Upstart resulting in two processes - why?


I am using upstart to start a NodeJS process which is using NVM (node version manager).

The upstart command is like this:

description "Service to start node app"
author "Barry Steyn"

setuid devuser
setgid devuser

env DIR=/home/devuser/nodejs/authentication

script
    chdir $DIR
    exec bash -c 'source /home/devuser/nvm/nvm.sh && node app'
end script

respawn

This starts node fine, but when I do a ps wax | grep node, I get these two processes:

 4284 ?        Ss     0:00 bash -c source /home/devuser/nvm/nvm.sh && node app
 4316 ?        Sl     1:09 node app

Why do I get two processes? Is this in anyway less efficient?


Solution

  • The first process is the instance of bash that started node.js.

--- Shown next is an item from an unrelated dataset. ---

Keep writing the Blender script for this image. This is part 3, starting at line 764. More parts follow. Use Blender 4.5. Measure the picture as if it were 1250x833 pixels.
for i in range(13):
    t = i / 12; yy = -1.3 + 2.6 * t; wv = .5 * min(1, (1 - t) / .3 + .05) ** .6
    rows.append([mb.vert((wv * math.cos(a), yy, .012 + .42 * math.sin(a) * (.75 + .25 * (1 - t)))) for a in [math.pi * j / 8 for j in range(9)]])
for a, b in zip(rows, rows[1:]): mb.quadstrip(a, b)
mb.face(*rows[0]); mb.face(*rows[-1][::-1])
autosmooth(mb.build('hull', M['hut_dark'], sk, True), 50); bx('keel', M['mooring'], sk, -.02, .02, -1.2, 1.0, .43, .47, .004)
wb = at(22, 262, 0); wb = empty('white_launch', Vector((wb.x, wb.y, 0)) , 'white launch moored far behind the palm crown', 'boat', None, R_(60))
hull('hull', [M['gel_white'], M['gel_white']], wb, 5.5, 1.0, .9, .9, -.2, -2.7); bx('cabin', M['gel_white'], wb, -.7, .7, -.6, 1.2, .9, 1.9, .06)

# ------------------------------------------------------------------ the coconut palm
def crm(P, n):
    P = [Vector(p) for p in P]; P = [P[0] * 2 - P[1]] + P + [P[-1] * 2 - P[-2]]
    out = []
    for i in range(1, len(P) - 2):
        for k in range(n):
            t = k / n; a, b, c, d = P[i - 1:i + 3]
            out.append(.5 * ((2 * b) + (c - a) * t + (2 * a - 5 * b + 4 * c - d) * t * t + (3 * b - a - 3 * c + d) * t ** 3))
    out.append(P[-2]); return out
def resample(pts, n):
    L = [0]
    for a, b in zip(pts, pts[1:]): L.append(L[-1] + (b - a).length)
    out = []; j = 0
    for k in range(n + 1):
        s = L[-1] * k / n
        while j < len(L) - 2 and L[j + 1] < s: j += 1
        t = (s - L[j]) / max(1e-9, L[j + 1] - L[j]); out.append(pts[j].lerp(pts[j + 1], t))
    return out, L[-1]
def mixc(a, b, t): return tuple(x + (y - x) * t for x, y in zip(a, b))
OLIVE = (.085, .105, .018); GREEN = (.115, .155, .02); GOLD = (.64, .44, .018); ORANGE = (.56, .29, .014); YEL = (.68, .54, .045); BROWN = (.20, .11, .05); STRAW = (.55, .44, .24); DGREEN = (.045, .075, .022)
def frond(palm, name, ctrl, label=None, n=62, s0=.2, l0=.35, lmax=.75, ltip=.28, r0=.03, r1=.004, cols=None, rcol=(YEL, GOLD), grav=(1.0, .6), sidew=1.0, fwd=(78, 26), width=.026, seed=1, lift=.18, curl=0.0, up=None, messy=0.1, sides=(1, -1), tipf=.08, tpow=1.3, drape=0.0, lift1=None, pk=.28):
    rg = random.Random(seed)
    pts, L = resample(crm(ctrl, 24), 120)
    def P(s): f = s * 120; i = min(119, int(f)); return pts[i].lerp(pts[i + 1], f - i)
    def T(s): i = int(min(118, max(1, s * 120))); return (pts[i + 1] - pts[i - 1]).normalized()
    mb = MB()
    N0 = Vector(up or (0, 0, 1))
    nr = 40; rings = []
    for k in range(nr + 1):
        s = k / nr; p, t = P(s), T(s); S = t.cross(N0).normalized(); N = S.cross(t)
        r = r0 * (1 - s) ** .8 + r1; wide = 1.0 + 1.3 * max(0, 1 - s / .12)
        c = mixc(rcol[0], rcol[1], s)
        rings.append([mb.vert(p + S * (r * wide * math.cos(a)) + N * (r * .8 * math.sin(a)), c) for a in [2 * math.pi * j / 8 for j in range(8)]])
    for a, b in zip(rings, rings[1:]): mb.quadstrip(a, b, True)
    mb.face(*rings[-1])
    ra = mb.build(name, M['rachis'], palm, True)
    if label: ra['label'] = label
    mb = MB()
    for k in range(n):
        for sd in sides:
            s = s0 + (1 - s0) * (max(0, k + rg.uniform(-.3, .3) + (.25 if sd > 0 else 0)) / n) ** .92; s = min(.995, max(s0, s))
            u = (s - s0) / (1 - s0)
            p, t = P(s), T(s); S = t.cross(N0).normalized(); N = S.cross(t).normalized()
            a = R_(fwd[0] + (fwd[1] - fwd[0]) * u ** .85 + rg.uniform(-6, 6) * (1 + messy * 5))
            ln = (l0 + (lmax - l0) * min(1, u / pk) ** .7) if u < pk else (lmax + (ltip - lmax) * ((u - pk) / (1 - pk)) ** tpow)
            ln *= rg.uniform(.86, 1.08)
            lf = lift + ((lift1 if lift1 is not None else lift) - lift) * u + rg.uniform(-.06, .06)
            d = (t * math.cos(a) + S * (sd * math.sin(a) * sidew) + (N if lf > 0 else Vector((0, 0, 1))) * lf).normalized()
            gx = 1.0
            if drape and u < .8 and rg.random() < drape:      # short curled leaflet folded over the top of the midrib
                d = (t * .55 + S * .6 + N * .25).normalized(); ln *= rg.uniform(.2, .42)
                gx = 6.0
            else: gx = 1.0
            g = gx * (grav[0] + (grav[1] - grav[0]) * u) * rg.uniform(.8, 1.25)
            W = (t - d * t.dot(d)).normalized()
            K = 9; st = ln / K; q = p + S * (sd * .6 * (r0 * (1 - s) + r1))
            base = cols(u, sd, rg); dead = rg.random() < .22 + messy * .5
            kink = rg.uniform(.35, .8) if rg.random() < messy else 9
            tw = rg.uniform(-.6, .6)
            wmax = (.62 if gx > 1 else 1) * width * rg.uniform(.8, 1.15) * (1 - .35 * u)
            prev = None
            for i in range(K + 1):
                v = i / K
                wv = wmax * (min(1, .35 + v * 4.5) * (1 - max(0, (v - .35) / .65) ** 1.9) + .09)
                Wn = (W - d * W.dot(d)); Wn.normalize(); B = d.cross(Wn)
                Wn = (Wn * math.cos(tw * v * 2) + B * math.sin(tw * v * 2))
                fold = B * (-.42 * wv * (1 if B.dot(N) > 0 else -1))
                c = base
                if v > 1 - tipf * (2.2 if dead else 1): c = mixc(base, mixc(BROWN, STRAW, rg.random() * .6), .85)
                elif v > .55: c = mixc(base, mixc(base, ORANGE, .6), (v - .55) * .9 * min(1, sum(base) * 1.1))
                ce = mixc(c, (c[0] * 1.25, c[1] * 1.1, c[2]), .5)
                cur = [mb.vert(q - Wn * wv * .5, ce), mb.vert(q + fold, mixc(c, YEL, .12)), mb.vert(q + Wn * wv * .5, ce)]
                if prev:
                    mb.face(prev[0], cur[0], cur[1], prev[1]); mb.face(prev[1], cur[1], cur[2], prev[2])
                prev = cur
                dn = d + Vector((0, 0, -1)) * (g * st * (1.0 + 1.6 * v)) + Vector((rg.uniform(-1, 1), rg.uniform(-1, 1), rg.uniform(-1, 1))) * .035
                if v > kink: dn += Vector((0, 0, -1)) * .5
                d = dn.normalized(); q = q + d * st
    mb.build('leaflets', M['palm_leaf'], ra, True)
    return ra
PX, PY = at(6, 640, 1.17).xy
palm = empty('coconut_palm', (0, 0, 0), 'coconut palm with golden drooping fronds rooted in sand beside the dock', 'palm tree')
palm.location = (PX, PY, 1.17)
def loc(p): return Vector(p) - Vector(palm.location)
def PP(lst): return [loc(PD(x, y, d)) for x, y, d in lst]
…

The second process is the actual node.js process.

    The bash process is using a few resources (mostly memory), but is just sitting around waiting on node.js to exit.

    I believe you can get rid of the extra bash by doing this:

    Replace:

    exec bash -c 'source /home/devuser/nvm/nvm.sh && node app'

    With:

    exec bash -c 'source /home/devuser/nvm/nvm.sh && exec node app'

    This gets the bash process to exec node.js without using a fork first. Mostly that means it won't wait around for node.js to exit.